__Goal of the exercise__: The lines from the beginning of the records below through the one holding "return (c(r), c(g), c(b), 1.0)" are to be copied exactly; leave the pictures out.

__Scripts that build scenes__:
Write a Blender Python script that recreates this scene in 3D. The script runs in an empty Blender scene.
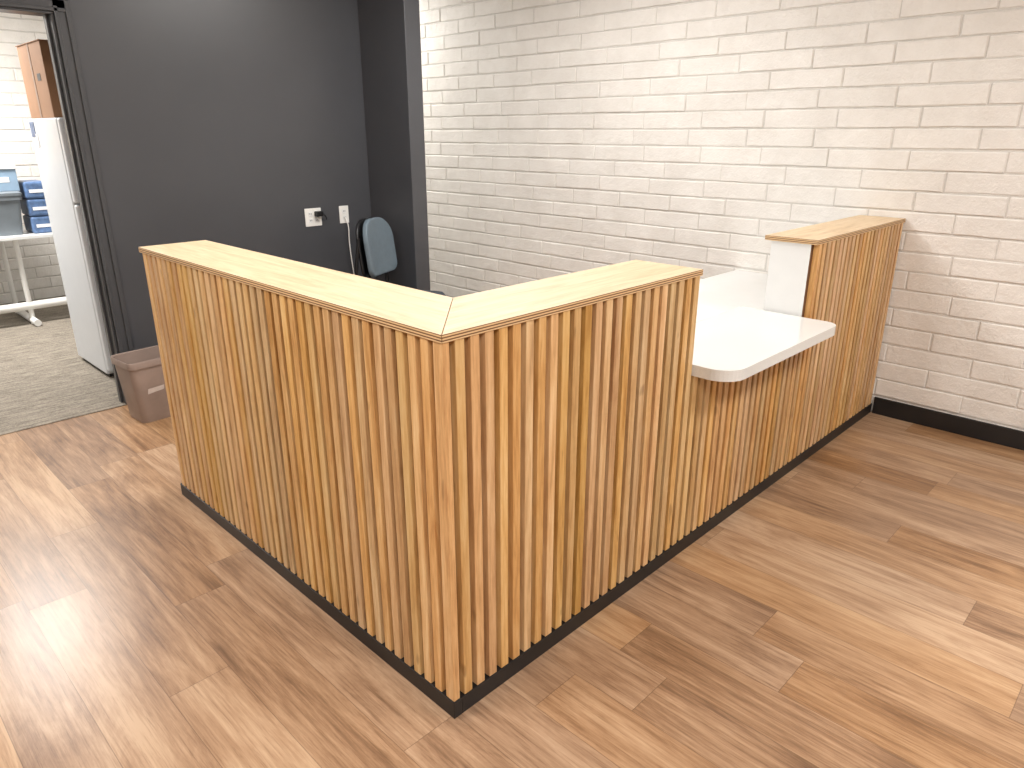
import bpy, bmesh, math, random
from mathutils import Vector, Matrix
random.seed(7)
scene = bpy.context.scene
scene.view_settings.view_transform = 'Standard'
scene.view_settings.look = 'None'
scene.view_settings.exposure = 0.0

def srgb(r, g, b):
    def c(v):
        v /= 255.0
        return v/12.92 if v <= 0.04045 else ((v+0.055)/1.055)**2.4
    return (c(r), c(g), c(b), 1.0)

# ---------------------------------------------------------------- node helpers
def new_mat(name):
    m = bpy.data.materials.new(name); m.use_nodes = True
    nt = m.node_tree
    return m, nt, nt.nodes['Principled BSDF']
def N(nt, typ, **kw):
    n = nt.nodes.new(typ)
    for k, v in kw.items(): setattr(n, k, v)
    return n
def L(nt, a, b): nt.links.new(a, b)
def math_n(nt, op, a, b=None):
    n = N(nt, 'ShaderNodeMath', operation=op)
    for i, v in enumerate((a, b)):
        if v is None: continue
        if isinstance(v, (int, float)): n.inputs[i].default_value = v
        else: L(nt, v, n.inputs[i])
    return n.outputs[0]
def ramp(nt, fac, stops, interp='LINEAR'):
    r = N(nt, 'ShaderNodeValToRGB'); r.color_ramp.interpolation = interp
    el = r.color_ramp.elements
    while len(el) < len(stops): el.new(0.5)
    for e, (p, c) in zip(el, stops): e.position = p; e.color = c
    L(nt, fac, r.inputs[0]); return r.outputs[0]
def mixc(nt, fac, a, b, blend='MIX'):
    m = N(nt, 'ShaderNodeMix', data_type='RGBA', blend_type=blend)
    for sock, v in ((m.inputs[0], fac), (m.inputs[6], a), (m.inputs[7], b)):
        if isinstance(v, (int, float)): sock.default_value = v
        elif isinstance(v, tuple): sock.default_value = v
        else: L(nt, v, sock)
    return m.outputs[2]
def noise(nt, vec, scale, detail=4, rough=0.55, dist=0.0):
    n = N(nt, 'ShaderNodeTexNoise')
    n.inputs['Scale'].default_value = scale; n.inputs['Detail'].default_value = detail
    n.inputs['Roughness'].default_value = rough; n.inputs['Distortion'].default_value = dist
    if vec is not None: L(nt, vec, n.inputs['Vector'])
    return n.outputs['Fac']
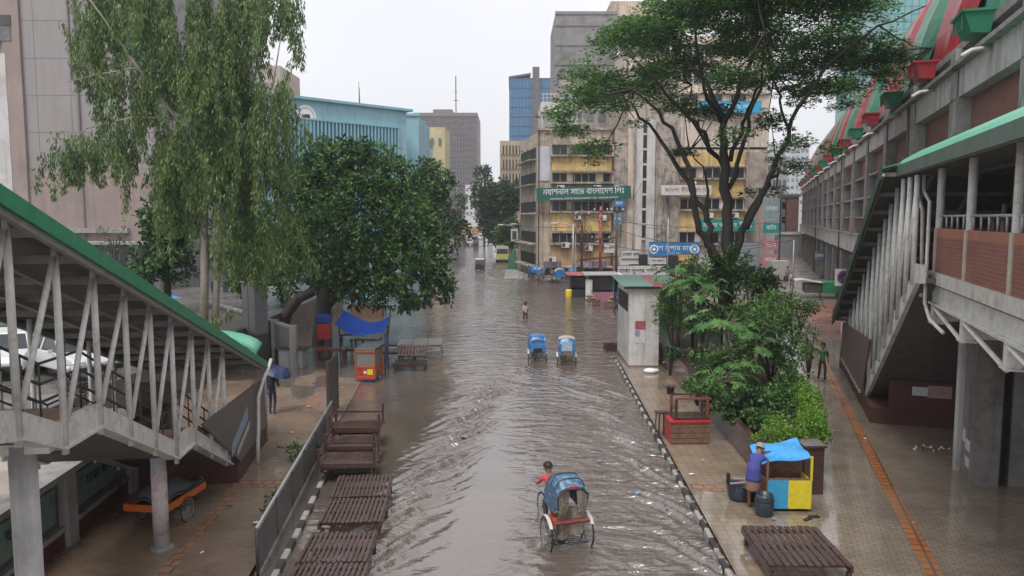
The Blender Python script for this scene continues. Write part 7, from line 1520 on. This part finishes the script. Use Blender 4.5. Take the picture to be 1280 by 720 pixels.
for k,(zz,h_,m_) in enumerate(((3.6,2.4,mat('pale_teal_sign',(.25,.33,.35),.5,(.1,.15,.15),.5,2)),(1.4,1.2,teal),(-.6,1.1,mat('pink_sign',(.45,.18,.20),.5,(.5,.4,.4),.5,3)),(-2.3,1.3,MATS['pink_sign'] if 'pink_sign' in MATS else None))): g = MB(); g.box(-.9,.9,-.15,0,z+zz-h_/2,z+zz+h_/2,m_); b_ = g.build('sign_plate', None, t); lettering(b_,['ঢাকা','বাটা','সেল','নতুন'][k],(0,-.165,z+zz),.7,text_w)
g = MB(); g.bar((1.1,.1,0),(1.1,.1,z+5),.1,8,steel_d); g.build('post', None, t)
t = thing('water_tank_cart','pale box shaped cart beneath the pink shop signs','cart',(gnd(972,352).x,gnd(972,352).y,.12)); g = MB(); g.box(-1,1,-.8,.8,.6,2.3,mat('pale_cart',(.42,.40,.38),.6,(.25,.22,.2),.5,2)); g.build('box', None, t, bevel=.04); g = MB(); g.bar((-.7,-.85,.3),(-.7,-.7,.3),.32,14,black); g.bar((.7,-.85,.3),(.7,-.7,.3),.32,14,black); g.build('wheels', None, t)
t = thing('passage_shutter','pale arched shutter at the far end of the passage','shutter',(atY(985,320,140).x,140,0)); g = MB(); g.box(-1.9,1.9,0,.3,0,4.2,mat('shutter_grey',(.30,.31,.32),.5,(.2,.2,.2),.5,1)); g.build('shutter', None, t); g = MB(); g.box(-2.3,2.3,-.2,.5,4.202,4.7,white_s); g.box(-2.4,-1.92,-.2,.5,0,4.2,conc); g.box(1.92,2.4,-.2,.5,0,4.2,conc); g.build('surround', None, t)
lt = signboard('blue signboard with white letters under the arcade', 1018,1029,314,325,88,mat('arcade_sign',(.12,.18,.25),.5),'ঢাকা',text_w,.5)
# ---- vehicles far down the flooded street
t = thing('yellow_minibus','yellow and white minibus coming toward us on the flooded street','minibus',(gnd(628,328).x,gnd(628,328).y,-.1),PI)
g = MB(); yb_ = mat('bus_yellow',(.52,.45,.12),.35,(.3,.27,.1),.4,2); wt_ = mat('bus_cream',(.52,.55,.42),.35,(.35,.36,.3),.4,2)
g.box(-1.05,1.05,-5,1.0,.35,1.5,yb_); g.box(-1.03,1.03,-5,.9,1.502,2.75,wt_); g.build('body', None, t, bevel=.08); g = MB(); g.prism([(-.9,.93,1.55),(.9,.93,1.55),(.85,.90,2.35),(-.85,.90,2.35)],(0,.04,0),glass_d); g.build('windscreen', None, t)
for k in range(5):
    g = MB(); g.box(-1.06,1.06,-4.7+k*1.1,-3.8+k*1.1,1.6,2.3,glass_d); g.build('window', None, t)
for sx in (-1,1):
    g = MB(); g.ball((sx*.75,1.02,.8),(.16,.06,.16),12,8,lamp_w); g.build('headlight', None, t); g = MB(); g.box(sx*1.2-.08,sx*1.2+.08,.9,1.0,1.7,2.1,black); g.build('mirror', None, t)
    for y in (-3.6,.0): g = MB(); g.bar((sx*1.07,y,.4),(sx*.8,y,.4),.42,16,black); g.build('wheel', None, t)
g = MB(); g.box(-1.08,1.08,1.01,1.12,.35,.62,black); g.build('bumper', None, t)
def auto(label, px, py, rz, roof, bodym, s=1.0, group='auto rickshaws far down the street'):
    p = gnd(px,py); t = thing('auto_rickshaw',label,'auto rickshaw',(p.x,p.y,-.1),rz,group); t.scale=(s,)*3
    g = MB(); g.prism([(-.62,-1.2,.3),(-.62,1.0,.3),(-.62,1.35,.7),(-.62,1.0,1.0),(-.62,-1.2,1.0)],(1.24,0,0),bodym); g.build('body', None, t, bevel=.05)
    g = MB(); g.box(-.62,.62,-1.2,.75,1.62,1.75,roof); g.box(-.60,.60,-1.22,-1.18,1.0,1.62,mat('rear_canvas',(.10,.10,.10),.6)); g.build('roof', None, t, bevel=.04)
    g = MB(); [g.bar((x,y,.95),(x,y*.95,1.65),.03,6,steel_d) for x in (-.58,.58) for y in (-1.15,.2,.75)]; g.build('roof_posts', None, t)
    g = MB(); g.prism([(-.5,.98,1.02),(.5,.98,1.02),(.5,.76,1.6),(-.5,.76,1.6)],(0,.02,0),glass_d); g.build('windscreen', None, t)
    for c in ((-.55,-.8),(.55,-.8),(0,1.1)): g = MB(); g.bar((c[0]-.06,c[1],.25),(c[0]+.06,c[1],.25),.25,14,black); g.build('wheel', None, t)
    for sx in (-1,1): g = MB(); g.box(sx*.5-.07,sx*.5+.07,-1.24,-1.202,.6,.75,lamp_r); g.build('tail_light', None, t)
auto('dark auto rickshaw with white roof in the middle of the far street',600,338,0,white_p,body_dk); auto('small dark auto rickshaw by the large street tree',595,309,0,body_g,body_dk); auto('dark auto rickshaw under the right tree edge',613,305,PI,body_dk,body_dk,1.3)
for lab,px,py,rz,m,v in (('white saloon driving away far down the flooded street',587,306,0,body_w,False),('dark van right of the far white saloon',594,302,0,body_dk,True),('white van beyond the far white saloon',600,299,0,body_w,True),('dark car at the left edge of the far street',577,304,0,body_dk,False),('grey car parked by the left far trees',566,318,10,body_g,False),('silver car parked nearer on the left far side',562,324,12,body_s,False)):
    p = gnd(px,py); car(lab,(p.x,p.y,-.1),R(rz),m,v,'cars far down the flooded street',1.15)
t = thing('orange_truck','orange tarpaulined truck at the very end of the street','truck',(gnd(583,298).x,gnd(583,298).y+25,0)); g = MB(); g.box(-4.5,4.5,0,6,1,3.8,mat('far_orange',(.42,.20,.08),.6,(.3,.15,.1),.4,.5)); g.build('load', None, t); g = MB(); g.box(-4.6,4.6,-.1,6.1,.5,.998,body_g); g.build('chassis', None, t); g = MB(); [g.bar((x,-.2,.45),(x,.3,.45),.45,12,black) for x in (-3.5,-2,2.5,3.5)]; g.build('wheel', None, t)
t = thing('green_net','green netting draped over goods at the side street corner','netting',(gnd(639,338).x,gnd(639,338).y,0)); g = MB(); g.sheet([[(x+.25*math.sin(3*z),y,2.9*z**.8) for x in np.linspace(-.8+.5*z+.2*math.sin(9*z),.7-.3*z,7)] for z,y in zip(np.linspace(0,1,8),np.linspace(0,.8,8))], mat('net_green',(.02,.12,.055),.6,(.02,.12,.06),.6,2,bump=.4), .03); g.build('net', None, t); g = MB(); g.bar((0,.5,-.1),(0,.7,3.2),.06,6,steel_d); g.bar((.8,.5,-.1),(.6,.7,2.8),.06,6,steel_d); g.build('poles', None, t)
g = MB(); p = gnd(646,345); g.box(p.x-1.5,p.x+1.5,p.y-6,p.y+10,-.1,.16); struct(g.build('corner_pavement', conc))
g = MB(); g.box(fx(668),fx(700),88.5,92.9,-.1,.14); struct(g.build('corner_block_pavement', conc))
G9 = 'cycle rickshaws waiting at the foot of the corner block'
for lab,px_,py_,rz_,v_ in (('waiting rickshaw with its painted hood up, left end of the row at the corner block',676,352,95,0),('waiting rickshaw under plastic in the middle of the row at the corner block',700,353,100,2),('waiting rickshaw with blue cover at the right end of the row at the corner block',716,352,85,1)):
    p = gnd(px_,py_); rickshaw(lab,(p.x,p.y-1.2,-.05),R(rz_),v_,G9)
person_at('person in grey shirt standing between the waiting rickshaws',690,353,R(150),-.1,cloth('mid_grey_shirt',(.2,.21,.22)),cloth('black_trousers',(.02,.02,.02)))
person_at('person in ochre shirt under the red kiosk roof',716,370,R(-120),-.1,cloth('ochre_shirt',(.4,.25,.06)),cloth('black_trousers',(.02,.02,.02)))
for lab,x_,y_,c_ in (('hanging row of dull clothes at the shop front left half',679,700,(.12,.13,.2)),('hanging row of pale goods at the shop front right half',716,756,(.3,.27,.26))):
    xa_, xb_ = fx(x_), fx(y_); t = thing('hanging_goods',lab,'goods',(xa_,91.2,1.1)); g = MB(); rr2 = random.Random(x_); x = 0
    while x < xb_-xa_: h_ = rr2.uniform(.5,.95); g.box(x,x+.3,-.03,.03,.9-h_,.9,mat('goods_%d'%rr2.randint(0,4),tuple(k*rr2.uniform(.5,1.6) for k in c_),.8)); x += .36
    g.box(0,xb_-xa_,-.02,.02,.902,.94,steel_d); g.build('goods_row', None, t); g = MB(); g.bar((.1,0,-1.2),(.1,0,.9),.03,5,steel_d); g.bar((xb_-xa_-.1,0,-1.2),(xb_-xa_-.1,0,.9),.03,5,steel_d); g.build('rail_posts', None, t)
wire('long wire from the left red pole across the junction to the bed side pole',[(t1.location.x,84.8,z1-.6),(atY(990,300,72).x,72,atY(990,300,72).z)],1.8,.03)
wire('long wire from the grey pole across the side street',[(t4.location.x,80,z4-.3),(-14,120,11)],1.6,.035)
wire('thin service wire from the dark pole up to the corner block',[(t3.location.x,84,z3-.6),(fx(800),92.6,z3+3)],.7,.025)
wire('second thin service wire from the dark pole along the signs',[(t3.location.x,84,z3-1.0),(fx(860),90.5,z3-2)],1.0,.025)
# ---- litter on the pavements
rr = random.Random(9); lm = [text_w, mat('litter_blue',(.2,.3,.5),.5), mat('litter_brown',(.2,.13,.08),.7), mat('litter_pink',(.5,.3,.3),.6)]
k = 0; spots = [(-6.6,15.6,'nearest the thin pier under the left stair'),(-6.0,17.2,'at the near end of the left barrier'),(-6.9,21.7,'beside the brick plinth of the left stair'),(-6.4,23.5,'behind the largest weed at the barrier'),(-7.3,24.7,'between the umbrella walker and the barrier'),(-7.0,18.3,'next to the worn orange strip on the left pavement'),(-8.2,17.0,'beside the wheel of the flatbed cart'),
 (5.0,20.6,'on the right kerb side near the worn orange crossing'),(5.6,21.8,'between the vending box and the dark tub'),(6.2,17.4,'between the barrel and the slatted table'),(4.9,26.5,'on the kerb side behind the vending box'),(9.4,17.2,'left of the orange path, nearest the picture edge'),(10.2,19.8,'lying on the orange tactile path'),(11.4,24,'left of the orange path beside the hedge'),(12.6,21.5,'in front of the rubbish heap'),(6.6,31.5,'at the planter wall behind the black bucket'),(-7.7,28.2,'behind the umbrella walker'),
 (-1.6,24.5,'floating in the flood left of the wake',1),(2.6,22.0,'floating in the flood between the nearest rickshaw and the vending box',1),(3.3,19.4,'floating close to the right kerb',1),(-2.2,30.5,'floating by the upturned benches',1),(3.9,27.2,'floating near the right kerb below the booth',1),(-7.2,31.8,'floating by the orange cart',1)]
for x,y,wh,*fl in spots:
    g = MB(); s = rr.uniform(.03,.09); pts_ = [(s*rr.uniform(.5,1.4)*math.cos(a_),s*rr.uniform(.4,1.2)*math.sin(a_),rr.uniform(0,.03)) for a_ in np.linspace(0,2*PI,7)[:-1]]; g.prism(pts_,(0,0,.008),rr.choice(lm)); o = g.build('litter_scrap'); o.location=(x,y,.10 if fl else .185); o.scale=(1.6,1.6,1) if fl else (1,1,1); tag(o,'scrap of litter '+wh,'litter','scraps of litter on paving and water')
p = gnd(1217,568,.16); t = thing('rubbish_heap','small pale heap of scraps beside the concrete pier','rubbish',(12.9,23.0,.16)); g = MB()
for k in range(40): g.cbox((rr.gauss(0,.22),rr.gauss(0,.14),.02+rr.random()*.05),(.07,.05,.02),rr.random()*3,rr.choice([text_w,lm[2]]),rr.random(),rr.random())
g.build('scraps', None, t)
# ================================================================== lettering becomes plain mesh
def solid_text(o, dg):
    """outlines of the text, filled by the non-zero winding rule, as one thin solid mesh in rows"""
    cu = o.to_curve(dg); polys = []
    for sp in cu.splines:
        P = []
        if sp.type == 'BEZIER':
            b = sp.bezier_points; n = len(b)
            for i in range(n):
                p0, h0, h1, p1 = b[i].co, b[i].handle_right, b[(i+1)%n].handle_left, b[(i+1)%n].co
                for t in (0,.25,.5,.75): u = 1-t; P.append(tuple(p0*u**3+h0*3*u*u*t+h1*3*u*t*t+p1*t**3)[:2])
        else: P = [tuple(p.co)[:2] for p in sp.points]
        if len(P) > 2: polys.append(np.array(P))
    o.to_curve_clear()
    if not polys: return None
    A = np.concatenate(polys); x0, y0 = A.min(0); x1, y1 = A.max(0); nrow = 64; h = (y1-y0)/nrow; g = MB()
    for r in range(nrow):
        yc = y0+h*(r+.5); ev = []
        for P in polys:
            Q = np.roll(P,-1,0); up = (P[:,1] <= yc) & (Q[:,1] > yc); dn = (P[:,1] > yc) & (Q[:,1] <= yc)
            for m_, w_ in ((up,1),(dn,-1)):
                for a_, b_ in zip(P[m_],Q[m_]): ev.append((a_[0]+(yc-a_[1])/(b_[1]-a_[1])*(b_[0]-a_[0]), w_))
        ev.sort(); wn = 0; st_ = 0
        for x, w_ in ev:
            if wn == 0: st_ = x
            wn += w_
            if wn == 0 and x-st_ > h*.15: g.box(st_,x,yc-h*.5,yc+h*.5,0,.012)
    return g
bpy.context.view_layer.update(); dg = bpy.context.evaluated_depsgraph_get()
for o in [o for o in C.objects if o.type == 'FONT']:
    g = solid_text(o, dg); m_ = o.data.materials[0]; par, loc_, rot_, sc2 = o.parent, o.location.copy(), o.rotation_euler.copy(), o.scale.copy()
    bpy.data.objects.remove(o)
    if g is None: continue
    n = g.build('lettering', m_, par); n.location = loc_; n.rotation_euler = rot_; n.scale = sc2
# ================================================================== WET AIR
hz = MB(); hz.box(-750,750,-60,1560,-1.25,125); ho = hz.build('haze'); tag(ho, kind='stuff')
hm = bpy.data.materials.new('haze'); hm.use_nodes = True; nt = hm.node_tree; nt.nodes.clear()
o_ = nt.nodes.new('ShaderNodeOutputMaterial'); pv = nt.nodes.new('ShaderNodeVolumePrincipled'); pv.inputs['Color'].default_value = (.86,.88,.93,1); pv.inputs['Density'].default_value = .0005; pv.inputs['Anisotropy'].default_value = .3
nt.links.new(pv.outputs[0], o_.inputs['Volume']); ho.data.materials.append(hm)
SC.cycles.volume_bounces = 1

__Solved problem__:
Write a Blender Python script that recreates this scene in 3D. The script runs in an empty Blender scene.
import bpy, bmesh, math, random
from mathutils import Vector, Matrix
random.seed(7)
scene = bpy.context.scene
scene.view_settings.view_transform = 'Standard'
scene.view_settings.look = 'None'
scene.view_settings.exposure = 0.0

def srgb(r, g, b):
    def c(v):
        v /= 255.0
        return v/12.92 if v <= 0.04045 else ((v+0.055)/1.055)**2.4
    return (c(r), c(g), c(b), 1.0)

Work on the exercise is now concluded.